◆ **AIM OF THE TASK**: Show, in full, each line of the data that contains "from".
= = = = =
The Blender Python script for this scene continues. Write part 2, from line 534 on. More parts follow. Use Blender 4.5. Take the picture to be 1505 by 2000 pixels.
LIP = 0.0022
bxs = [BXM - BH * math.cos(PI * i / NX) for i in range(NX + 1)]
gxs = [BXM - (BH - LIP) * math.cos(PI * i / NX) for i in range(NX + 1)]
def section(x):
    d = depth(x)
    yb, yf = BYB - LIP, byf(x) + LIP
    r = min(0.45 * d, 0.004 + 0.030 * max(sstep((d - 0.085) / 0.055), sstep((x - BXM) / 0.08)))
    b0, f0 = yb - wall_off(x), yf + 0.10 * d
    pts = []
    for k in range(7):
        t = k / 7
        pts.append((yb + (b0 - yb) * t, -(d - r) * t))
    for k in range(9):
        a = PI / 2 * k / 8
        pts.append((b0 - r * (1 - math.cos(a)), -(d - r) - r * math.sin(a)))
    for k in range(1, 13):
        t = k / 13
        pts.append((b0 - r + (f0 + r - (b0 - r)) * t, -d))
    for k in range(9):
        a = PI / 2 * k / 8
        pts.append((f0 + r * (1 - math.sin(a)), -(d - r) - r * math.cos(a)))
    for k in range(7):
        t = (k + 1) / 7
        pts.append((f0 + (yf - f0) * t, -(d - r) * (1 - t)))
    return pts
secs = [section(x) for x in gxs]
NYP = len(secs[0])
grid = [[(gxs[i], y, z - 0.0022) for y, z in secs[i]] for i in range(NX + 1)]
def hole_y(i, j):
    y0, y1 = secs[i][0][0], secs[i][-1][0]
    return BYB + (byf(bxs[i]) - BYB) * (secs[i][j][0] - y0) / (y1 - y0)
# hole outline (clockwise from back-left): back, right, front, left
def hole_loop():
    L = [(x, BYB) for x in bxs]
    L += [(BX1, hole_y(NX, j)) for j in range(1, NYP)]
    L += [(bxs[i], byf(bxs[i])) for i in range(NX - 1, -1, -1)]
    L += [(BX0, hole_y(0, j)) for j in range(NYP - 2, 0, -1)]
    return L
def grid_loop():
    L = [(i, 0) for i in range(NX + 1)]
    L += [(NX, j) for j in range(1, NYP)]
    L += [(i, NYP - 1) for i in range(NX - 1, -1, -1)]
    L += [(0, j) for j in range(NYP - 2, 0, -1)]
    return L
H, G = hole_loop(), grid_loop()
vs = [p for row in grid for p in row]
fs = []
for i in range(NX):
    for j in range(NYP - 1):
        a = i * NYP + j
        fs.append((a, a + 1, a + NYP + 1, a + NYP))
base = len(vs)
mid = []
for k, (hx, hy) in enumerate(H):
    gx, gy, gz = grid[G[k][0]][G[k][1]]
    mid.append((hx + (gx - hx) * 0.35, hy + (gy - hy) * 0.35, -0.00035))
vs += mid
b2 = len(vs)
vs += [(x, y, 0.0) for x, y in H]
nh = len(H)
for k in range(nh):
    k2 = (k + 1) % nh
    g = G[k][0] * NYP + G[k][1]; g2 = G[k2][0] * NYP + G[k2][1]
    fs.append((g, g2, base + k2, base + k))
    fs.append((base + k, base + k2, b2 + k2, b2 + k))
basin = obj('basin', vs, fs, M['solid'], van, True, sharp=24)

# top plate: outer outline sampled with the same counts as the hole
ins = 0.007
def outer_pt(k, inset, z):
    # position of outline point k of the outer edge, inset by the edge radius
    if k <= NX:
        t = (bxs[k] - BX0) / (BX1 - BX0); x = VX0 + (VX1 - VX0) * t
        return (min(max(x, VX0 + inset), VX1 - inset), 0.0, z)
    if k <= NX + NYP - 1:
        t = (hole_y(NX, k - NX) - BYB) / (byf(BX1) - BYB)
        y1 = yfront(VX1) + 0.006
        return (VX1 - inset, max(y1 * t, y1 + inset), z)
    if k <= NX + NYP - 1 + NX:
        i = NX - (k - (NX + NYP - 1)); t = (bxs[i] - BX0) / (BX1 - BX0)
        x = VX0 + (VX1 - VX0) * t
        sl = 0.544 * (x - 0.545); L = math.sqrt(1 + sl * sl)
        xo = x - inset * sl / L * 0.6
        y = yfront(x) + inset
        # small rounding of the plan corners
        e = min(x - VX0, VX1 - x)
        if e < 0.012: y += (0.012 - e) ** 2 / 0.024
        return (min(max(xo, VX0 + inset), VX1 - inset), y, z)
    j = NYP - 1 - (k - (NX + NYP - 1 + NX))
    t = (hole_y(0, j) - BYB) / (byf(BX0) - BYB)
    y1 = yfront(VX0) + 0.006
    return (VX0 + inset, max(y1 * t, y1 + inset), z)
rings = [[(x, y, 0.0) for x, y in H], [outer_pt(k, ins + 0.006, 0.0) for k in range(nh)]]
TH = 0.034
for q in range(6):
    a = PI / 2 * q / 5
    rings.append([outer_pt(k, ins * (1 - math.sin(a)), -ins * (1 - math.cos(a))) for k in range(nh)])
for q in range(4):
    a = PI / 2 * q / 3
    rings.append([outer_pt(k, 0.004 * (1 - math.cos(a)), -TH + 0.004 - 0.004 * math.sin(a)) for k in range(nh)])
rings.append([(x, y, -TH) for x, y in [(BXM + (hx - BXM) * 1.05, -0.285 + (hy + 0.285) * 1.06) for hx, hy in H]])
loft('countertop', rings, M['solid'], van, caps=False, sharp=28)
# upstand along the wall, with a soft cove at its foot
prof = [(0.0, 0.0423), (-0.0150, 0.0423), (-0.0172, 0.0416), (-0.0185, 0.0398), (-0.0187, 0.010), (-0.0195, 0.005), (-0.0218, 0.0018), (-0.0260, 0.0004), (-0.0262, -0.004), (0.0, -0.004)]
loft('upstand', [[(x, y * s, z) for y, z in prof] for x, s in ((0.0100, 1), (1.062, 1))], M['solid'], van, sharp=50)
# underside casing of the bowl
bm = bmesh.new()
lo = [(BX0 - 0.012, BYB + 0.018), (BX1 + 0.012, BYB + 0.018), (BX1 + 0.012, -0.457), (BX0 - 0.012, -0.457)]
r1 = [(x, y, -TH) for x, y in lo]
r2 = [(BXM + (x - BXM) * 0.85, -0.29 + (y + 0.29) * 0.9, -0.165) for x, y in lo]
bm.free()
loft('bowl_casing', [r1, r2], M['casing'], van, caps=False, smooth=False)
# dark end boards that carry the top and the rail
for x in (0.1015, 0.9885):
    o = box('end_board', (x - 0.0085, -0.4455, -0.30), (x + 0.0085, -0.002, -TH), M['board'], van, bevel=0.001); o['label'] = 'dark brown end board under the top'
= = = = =
◆ **SOLVED EXERCISE**:
The Blender Python script for this scene continues. Write part 2, from line 534 on. More parts follow. Use Blender 4.5. Take the picture to be 1505 by 2000 pixels.
# hole outline (clockwise from back-left): back, right, front, left